All hell broke loose when Opposition Leader V D Satheesan responded to the minister's implication. He said the injured SFI leader herself had told the media that former SFI leaders were behind the attack at Meppadi Polytechnic. "The violence was the result of a fight between SFI gangs, and no KSU leader is involved," he said. "The accused in the case are the very same who had pulled down the MSF (Muslim Students Federation, League's student wing) flag in the campus. Do you think KSU students would pull down an MSF flag," he added.

The Opposition Leader also informed the House that the college principal had recently suspended the SFI unit secretary for drug use.

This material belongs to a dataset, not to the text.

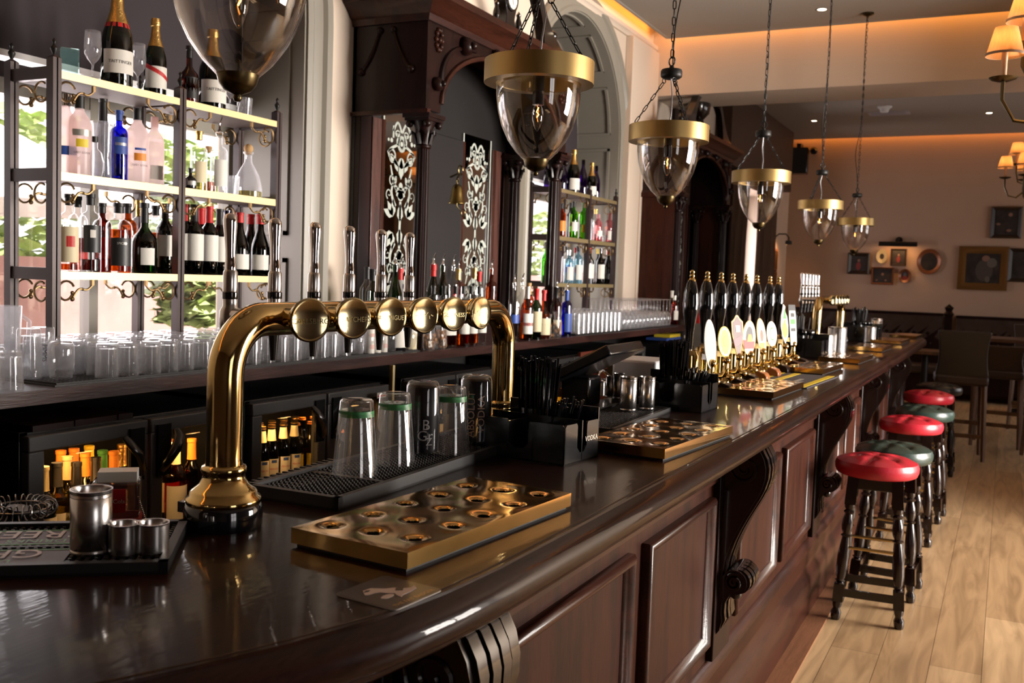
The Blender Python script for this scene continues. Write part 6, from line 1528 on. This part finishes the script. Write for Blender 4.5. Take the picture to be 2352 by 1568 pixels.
def leg_mesh(sx, sy, H=.66):
    mb = MB(); top = Vector((sx * .092, sy * .092, H)); bot = Vector((sx * .135, sy * .135, 0))
    def at(u): return bot.lerp(top, u)
    def sq(u0, u1, w):
        a, b = at(u0), at(u1); vs = [(p.x + dx * w, p.y + dy * w, p.z) for p in (a, b) for dx, dy in ((-1, -1), (1, -1), (1, 1), (-1, 1))]
        mb.add(vs, [(0, 3, 2, 1), (4, 5, 6, 7), (0, 1, 5, 4), (1, 2, 6, 5), (2, 3, 7, 6), (3, 0, 4, 7)])
    sq(.80, 1.0, .024); sq(.13, .25, .023)
    us = [(.25, .019), (.262, .013), (.272, .019), (.283, .013), (.30, .016), (.36, .021), (.44, .021), (.52, .0165), (.57, .013), (.582, .020), (.594, .0125), (.62, .018), (.65, .0205), (.69, .0185), (.73, .0135), (.745, .020), (.76, .013), (.775, .018), (.80, .0185)]
    mb.tube([at(u) for u, r in us], [r * 1.22 for u, r in us], 14)
    us = [(.0, .014), (.02, .0175), (.055, .019), (.08, .0125), (.10, .0165), (.13, .018)]
    mb.tube([at(u) for u, r in us], [r * 1.22 for u, r in us], 14)
    return mb.mesh('leg', M['legwood'], 45)
legm = [leg_mesh(a, b) for a in (-1, 1) for b in (-1, 1)]
mb = MB(); mb.box(-.115, .115, -.115, .115, .60, .665); apron = mb.mesh('apron', M['legwood'], 40)
def rail(z, k, kind):
    o = .135 + (.092 - .135) * z / .66; mb = MB()
    if kind == 'wood':
        mb.box(-o, o, -.008, .008, z - .017, z + .017)
    else: mb.tube([(-o, 0, z), (o, 0, z)], .0075, 10)
    return mb.mesh('stretcher', M['legwood'] if kind == 'wood' else M['brass'], 40)
rw, rb = rail(.125, 0, 'wood'), rail(.33, 0, 'brass')
cush = {k: stool_meshes(M[k]) for k in ('redleather', 'greenleather', 'blackleather')}
def stool(x, y, rot, mat, label):
    t = thing('bar_stool', label, 'stool', (x, y, 0), rot, 'round button-topped bar stools')
    c_ = part('cushion', cush[mat], None, t, (0, 0, .715)); c_.scale = (1.07, 1.07, 1.15)
    part('apron', apron, None, t, bev=.004)
    for l in legm: part('leg', l, None, t)
    ow = .135 + (.092 - .135) * .125 / .66; ob_ = .135 + (.092 - .135) * .33 / .66
    for s in (-1, 1):
        part('stretcher', rw, None, t, (0, s * ow, 0)); part('stretcher', rw, None, t, (s * ow, 0, 0), PI / 2)
        part('brass_foot_rail', rb, None, t, (0, s * ob_, 0))
for x, y, r, m_, lab in [(-.485, 4.70, .08, 'redleather', 'bar stool with a bright red buttoned leather top, nearest of all the stools'), (-.455, 5.14, -.05, 'greenleather', 'bar stool with a dark green buttoned leather top behind the nearest red one'), (-.470, 6.28, .05, 'redleather', 'second red leather bar stool along the bar, behind the green one'), (-.44, 6.95, -.06, 'greenleather', 'blackish green bar stool tucked behind the second red stool'), (-.490, 8.02, .03, 'redleather', 'third and farthest red leather bar stool'), (-.46, 8.75, .0, 'blackleather', 'black leather bar stool behind the farthest red one')]:
    stool(x, y, r, m_, lab)

# ------------------------------------------------------------------ far seating
def high_chair(loc, rot, label, backm, seat_z=.76, back_top=1.22, w=.44):
    t = thing('high_chair', label, 'chair', loc, rot, 'upholstered high chairs at the tall table')
    mb = MB(); mb.box(-w / 2, w / 2, -.21, .21, seat_z - .09, seat_z); part('seat', mb, M['brownleather'], t, bev=.025)
    mb = MB(); pts = []; n = 12; hh = back_top - seat_z
    vs = []
    for j in range(n + 1):
        u = j / n; z = seat_z - .02 + (hh + .02) * u; ww = w / 2 * (1.0 - .10 * math.sin(u * PI)); yo = -.19 - .05 * u
        vs += [(-ww, yo, z), (ww, yo, z), (ww, yo + .06, z), (-ww, yo + .06, z)]
    fs = [(0, 1, 2, 3), (n * 4 + 3, n * 4 + 2, n * 4 + 1, n * 4)]
    for j in range(n):
        for k in range(4): fs.append((j * 4 + k, j * 4 + (k + 1) % 4, (j + 1) * 4 + (k + 1) % 4, (j + 1) * 4 + k))
    mb.add(vs, fs); part('backrest', mb, backm, t, bev=.012)
    for sx in (-1, 1):
        for sy in (-1, 1):
            mb = MB(); mb.tube([(sx * (w / 2 - .03), sy * .17, seat_z - .08), (sx * (w / 2 - .01), sy * .20, 0)], [.024, .017], 4); part('leg', mb, M['oakdark'], t, ang=20)
    for z, sy in ((.30, 1), (.22, -1)):
        mb = MB(); mb.box(-w / 2 + .03, w / 2 - .03, sy * .185 - .012, sy * .185 + .012, z - .018, z + .018); part('stretcher', mb, M['oakdark'], t)
    return t
high_chair((-.34, 9.75, 0), .10, 'high chair with a worn leather back beside the end of the bar', M['chairleather'], .76, 1.157)
high_chair((-.02, 10.75, 0), -.05, 'dark high chair at the tall table beyond the stools', M['brownleather'], .76, 0.995)
high_chair((.47, 10.35, 0), -.35, 'dark high chair at the right edge of the view', M['brownleather'], .76, 1.119)
high_chair((.30, 12.3, 0), PI, 'dark high chair on the far side of the tall table', M['brownleather'], .76, 1.16)
t = thing('tall_table', 'tall wooden table among the high chairs at the far end', 'table', (.13, 11.5, 0))
mb = MB(); mb.box(-.42, .45, -.36, .36, 1.0, 1.035); part('table_top', mb, wood('table_wood', (.08, .035, .018), (.17, .085, .05), .35, .2, 'x', 1), t, bev=.006)
for sx in (-1, 1):
    for sy in (-1, 1):
        mb = MB(); mb.box(sx * .38 - .03, sx * .38 + .03, sy * .30 - .03, sy * .30 + .03, 0, 1.0); part('leg', mb, M['oakdark'], t)
for sx in (-1, 1):
    mb = MB(); mb.box(sx * .38 - .015, sx * .38 + .015, -.30, .30, .22, .26); part('stretcher', mb, M['oakdark'], t)
for (x, y, lab) in ((-.9, 13.6, 'low wooden table before the far buttoned bench'), (.35, 13.9, 'second low wooden table before the far buttoned bench')):
    t = thing('low_table', lab, 'table', (x, y, 0)); mb = MB(); mb.box(-.40, .40, -.33, .33, .70, .74); part('table_top', mb, M['oakdark'], t, bev=.005)
    mb = MB(); mb.lathe([(.26, 0), (.26, .03), (.05, .06), (.04, .68), (.14, .70)], 16); part('pedestal', mb, M['iron'], t)
def banquette(x0, x1, label, h):
    t = thing('banquette', label, 'bench', ((x0 + x1) / 2, 14.95, 0)); w = (x1 - x0) / 2
    mb = MB(); mb.box(-w, w, -.32, .30, .12, .36); part('base', mb, M['mahogdark'], t)
    mb = MB(); mb.box(-w, w, -.36, .15, .36, .48); part('seat_cushion', mb, M['brownleather'], t, bev=.03)
    mb = MB(); nx = int(w * 2 / .045); nz = int((h - .55) / .045)
    vs = [(-w + 2 * w * i / nx, .14 - .05 * j / nz - .022 * (abs(math.sin(PI * (i / 4 + j / 4))) * abs(math.sin(PI * (i / 4 - j / 4)))) , .46 + (h - .50) * j / nz) for j in range(nz + 1) for i in range(nx + 1)]
    mb.add(vs, [(j * (nx + 1) + i, j * (nx + 1) + i + 1, (j + 1) * (nx + 1) + i + 1, (j + 1) * (nx + 1) + i) for j in range(nz) for i in range(nx)])
    for j in range(1, nz, 2):
        for i in range(2 * ((j // 2) % 2) + 1, nx, 4): mb.sphere(.012, (-w + 2 * w * i / nx, .12, .46 + (h - .50) * j / nz), 6, 4)
    part('buttoned_back', mb, M['brownleather'], t)
    mb = MB(); mb.box(-w, w, .10, .32, .46, h - .03); mb.box(-w - .01, w + .01, .08, .34, h - .04, h); part('back_frame', mb, M['mahogdark'], t)
banquette(-2.95, -.80, 'long brown buttoned leather bench along the far wall behind the bar end', 1.19)
banquette(-.62, 3.4, 'brown buttoned leather bench along the far wall behind the tall table', 1.17)
t = thing('bench_post', 'dark turned post at the gap between the two far benches', 'post', (-.71, 14.75, 0)); mb = MB(); mb.box(-.05, .05, -.05, .05, 0, 1.16); mb.lathe([(.05, 1.16), (.07, 1.19), (.04, 1.23), (.06, 1.28), (0, 1.33)], 14); part('post_body', mb, M['mahogdark'], t)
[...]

Satheesan also had something to say about the DYFI leader jailed for rape. He said his drug dealings and his other criminal activities were well known. "Six years ago a female had filed a complaint against him for harrasment. When his parents threatened to end their lives, the victim settled the case by forcing him to pay Rs 25,000 to the Sri Chithira Poor Home in Thiruvananthapuram. She had even penned a Facebook post attaching a receipt of the payment. Yet this criminal was given promoted by the DYFI," Satheesan said.

He said a CITU leader who had sponsored the first prize for a football tournament organised by the DYFI in Kochi was now in jail for drug-related offences. Further, he said it were CPM men who were behind the killing of two SFI leaders (Chirammel Khalid and Shameer) who had openly challenged the drug mafia at Thalassery, Kannur.

"It is high time we strengthened enforcement along with the peripheral anti-drug campaign activities like pledges and speeches," Satheesan said.

Nonetheless, he said the opposition would continue to support the anti-drug campaign. "It's our baby. It was the UDF that brought the issue to the attention of the government," he told Onmanorama.